В революционный Петроград я приехал из канадского концентрационного лагеря 5 мая 1917 года. Вожди всех партий революции уже успели сосредоточиться в столице. Я немедленно встретился с Лениным, Каменевым, Зиновьевым, Луначарским, которых давно знал по эмиграции, и познакомился с молодым Свердловым, которому предстояло стать первым председателем Советской Республики. Сталина я не встречал. Никто не называл его. Он совершенно не выступал на публичных собраниях в те дни, когда вся жизнь состояла из собраний. В «Правде», которой руководил Ленин, появлялись статьи за подписью Сталина. Я пробегал их через строку рассеянным взглядом и не справлялся об их авторе, очевидно решив про себя, что это одна из тех серых полезностей, которые имеются во всякой редакции.
На партийных совещаниях я, несомненно, встречался с ним, но не отличал его от других большевиков второго и третьего ряда. Он выступал редко и держался в тени. С июля до конца октября Ленин и Зиновьев скрывались в Финляндии. Я работал об руку со Свердловым, который, когда дело касалось важного политического вопроса, говорил:
– Надо писать Ильичу, – а когда возникала практическая задача, замечал иногда:
– Надо посоветоваться со Сталиным.
И в устах других большевиков верхнего слоя имя Сталина произносилось с известным подчеркиванием, – не как имя вождя, нет, а как имя серьезного революционера, с которым надо считаться.

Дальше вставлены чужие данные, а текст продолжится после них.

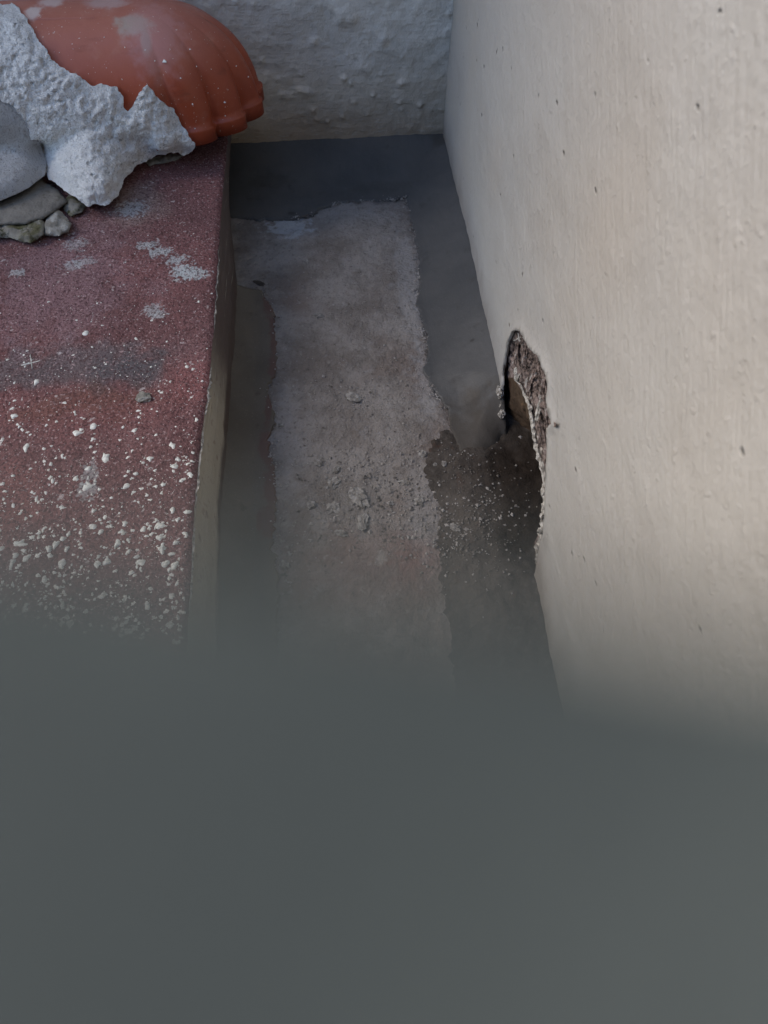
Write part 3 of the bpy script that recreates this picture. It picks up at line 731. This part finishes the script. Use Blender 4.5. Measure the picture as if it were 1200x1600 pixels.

После переворота первое заседание большевистского правительства происходило в Смольном, в кабинете Ленина, где некрашеная деревянная перегородка отделяла помещение телефонистки и машинистки. Мы со Сталиным явились первыми. Из-за перегородки раздавался сочный бас Дыбенко; он разговаривал по телефону с Финляндией, и разговор имел скорее нежный характер. 29-летний чернобородый матрос[30], веселый и самоуверенный гигант, сблизился незадолго перед тем с Александрой Коллонтай, женщиной аристократического происхождения, владеющей полудюжиной иностранных языков и приближавшейся к 46-й годовщине. В некоторых кругах партии на эту тему, несомненно, сплетничали. Сталин, с которым я до того времени ни разу не вел личных разговоров, подошел ко мне с какой-то неожиданной развязностью и, показывая плечом за перегородку, сказал, хихикая:
– Это он с Коллонтай, с Коллонтай…
Его жест и его смешок показались мне неуместными и невыносимо вульгарными, особенно в этот час и в этом месте. Не помню, просто ли я промолчал, отведя глаза, или сказал сухо:
– Это их дело.
Но Сталин почувствовал, что дал промах. Его лицо сразу изменилось, и в желтоватых глазах появились те же искры враждебности, которые я уловил в Вене. С этого времени он никогда больше не пытался вступать со мной в разговоры на личные темы.
Когда Сталин стал членом правительства, не только народные массы, но даже широкие круги партии совершенно не знали его. Он был членом штаба большевистской партии, и в этом было его право на частицу власти. Даже в «коллегии» собственного комиссариата Сталин не пользовался авторитетом и по всем важнейшим вопросам оставался в меньшинстве. Возможности приказывать тогда еще не было, а способностью переубедить молодых противников Сталин не обладал. Когда его терпение истощалось, он попросту исчезал из заседания. Один из его сотрудников и панегиристов член коллегии Пестковский дал неподражаемый рассказ о поведении своего комиссара. Сказав: «Я на минутку», – Сталин исчезал из комнаты заседания и скрывался в самых потаенных закоулках Смольного, а затем Кремля.
29
На самом деле статья подписана К. Сталин.
30
Павлу Дыбенко было в 1917 году 28 лет.